▶ Stated problem:
Exactly retype the lines from the top of the data through the line containing "COL = sc.collection", leaving out every picture.

---+---

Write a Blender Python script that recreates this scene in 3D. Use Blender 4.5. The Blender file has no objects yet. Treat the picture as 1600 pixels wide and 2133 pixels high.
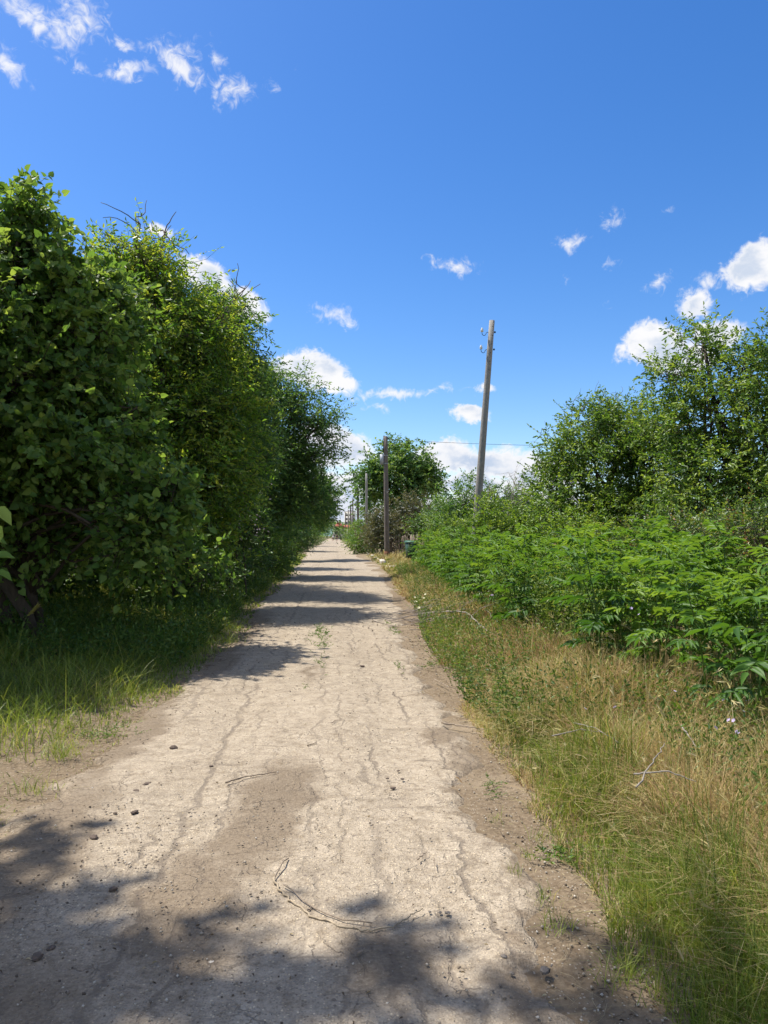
import bpy, math, random
import numpy as np
from mathutils import Vector, Euler

R = math.radians
sc = bpy.context.scene
COL = sc.collection

# ------------------------------------------------------------------ camera
FPX, CX, CY = 1551.0, 800.0, 1066.5          # focal length and centre in photo pixels
HZ, VPX = 1115.0, 697.0                      # horizon row and vanishing column of the lane
EYE = 1.6
cam_d = bpy.data.cameras.new('camera')
cam = bpy.data.objects.new('camera', cam_d)
COL.objects.link(cam)
cam_d.sensor_fit = 'VERTICAL'
cam_d.sensor_height = 36.0
cam_d.lens = 36.0 * FPX / 2133.0
cam_d.clip_start = 0.05
cam_d.clip_end = 6000
cam.location = (0, 0, EYE)
cam.rotation_euler = (R(90) + math.atan((HZ - CY) / FPX), 0, -math.atan((CX - VPX) / FPX))
sc.camera = cam
CM = cam.rotation_euler.to_matrix()

def ray(px, py):
    return (CM @ Vector(((px - CX) / FPX, (CY - py) / FPX, -1.0))).normalized()

def at(px, py, Y):
    d = ray(px, py)
    t = Y / d.y
    return np.array([d.x * t, Y, EYE + d.z * t])

def azel(px, py):
    d = ray(px, py)
    return math.atan2(d.x, d.y), math.asin(d.z)

# ------------------------------------------------------------------ render settings
sc.render.engine = 'CYCLES'
cy = sc.cycles
cy.use_denoising = True
cy.denoiser = 'OPENIMAGEDENOISE'
cy.denoising_input_passes = 'RGB_ALBEDO_NORMAL'
cy.max_bounces = 6
cy.diffuse_bounces = 3
cy.glossy_bounces = 2
cy.transmission_bounces = 4
cy.transparent_max_bounces = 4
cy.caustics_reflective = False
cy.caustics_refractive = False
cy.use_adaptive_sampling = True
cy.adaptive_threshold = 0.02
sc.view_settings.view_transform = 'Standard'
sc.view_settings.look = 'None'
sc.view_settings.exposure = 0.7
sc.view_settings.gamma = 1.0

# ------------------------------------------------------------------ node helper
def nd(nt, typ, ins=None, **props):
    n = nt.nodes.new(typ)
    for k, v in props.items():
        setattr(n, k, v)
    for k, v in (ins or {}).items():
        s = n.inputs[k]
        if isinstance(v, bpy.types.NodeSocket):
            nt.links.new(v, s)
        else:
            s.default_value = v
    return n

def math_n(nt, op, a, b=None, c=None, clamp=False):
    ins = {0: a}
    if b is not None: ins[1] = b
    if c is not None: ins[2] = c
    return nd(nt, 'ShaderNodeMath', ins, operation=op, use_clamp=clamp).outputs[0]

def ramp_n(nt, fac, stops, interp='LINEAR'):
    n = nd(nt, 'ShaderNodeValToRGB', {0: fac})
    cr = n.color_ramp
    cr.interpolation = interp
    while len(cr.elements) < len(stops):
        cr.elements.new(0.5)
    for e, (p, c) in zip(cr.elements, stops):
        e.position = p
        e.color = (c[0], c[1], c[2], 1)
    return n.outputs[0]

def mixc(nt, fac, a, b, blend='MIX'):
    n = nt.nodes.new('ShaderNodeMix')
    n.data_type = 'RGBA'
    n.blend_type = blend
    for s, v in ((n.inputs[0], fac), (n.inputs[6], a), (n.inputs[7], b)):
        if isinstance(v, bpy.types.NodeSocket): nt.links.new(v, s)
        elif isinstance(v, (tuple, list)): s.default_value = (v[0], v[1], v[2], 1)
        else: s.default_value = v
    return n.outputs[2]

def smooth(nt, v, lo, hi, a=0.0, b=1.0):
    return nd(nt, 'ShaderNodeMapRange', {0: v, 1: lo, 2: hi, 3: a, 4: b}, interpolation_type='SMOOTHSTEP').outputs[0]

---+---

▶ The reply:
Write a Blender Python script that recreates this scene in 3D. Use Blender 4.5. The Blender file has no objects yet. Treat the picture as 1600 pixels wide and 2133 pixels high.
import bpy, math, random
import numpy as np
from mathutils import Vector, Euler

R = math.radians
sc = bpy.context.scene
COL = sc.collection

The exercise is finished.